大阪公立大学先進の情報リテラシー ICT [ごく一例:出張上申書] (エクセルの賢い活用術)【解説】

 以下は、大阪公立大学最新の事務処理入力システムで用いられるエクセルフォームです。

 おそらく大阪公立大学では、工学部の強みや世界クラスの大学を目指し、「総合知」を生かして、ICT化が計画、導入されたと憶測します。この入力フォームにもとても素晴らしいアイデアが組み込まれているので、新入生の皆さんも、情報教育においてエクセルの実習を受ける場合には、『エクセルで美しい書類を作る方法』として参考にされると良いと思います。

Fig_ExcelInputFoam_OMU

 エクセルでは、入力項目によってセルの長さが異なり、入力内容に マッチしたセルの幅、高さを設定することが、見やすい書類によって何よりも最優先に非常に重要です。特に上席の役職者の皆さんが見やすくチェックしやすい書類を作成することが事務処理にとっては大切です。

 そこで上図のように、まずは方眼用紙のようにセルの幅を細かく設定変更します。その大きさは、2ビット文字の大きさ(幅、高さ)や、英文などの1バイト文字を使用する場合にはより細かくその大きさに合わせると、幅の設定の自由度が向上します。後は、細かく分割したセルを自由に選択して、設定したセルを選択してセルの連結を行い、見やすく美しい書面をデザインしていきます。

 実際に入力フォームを見てみると、タイトルの大きい文字も、入力内容の文字も、不自然さはほとんど感じられません。

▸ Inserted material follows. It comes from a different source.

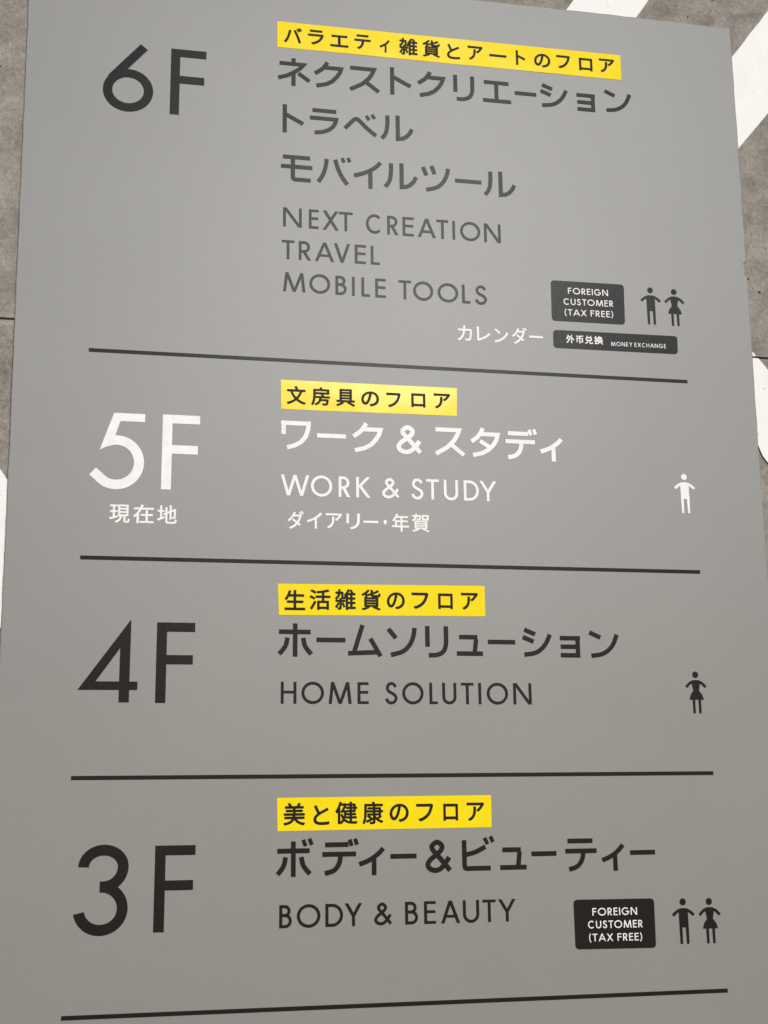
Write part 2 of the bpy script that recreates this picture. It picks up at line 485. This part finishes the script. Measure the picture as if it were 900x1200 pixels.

煩わしく美しさをぶち壊す不均衡なセルもなく、背景が方眼紙のようでエクセルフォームとは気づかないほど自然な画面です。書類の形式として十分美しい仕上がりになっています。ベクター作画アプリケーション等の「グリッドに固定」機能を応用したかのような柔軟な発想です。

 多分、このシステムの設計仕様を決めた、あるいはこのようなフォームを作成した担当部署は、かなりエクセルで文章をきれいに作成するスキルに優れているものと思われます。

 私のような老害で先入観が強い万年末端の下層教員には、まさしく目からうろこの完成度です。

 つまり、私のような古い思想の人間は、どうしてもマルチプランの容量制限の呪縛から抜け出せず、入力フォームはあくまで「入力フォーム」としてしか受け止められない、1セル1データー、の呪いがあります。

 もし私が担当者なら、40年前の手法から抜け出せずに、入力フォームと表示フォームを別々に作成してしまい、あるいは1990年代初頭に開発された固有アプリで入力フォームを別途表示させてしまうというとても古典的で複雑怪奇なエクセルフォームにしてしまっていたことでしょう。あるいはいっそ、Webプログラミングで入力から文書整形、印刷、送信までを複数の処理プログラムを借用、組み合わせてしまってツールを作ってしまっていたかもしれません。

 情報技術が発達した現代の技術では、セルの連結やそのほか複雑なフォームでも、プログラム側ですべてを担い、入力と書類体裁の両立を実現しているようです。複雑な入力内容をたった一つのフォームで実現できてしまっています。全く高度なツールを新大阪公立大学では導入しています。エクセルをここまで書類作成ツールとして昇華させてしまうとは、恥ずかしながら隔世の感ひとしおです。美しい日本語を使用している日本人だからこその、世界に誇れる独自感性、固有技術なのかもしれません。

 新しい大阪公立大学に入学した第一期の優秀な新入生の皆さんは、情報基礎やプログラムに関する演習などの科目でICTを意識した授業が始まっていることでしょう。プログラミングなしに実用的な事務処理システムができるこのような一例を参考に、インターネットやワード、エクセルなどのITスキルを習得し、総合知による大阪公立大学の発展に寄与され、ひいては日本の情報技術の中で将来ご活躍されることをお祈りしています。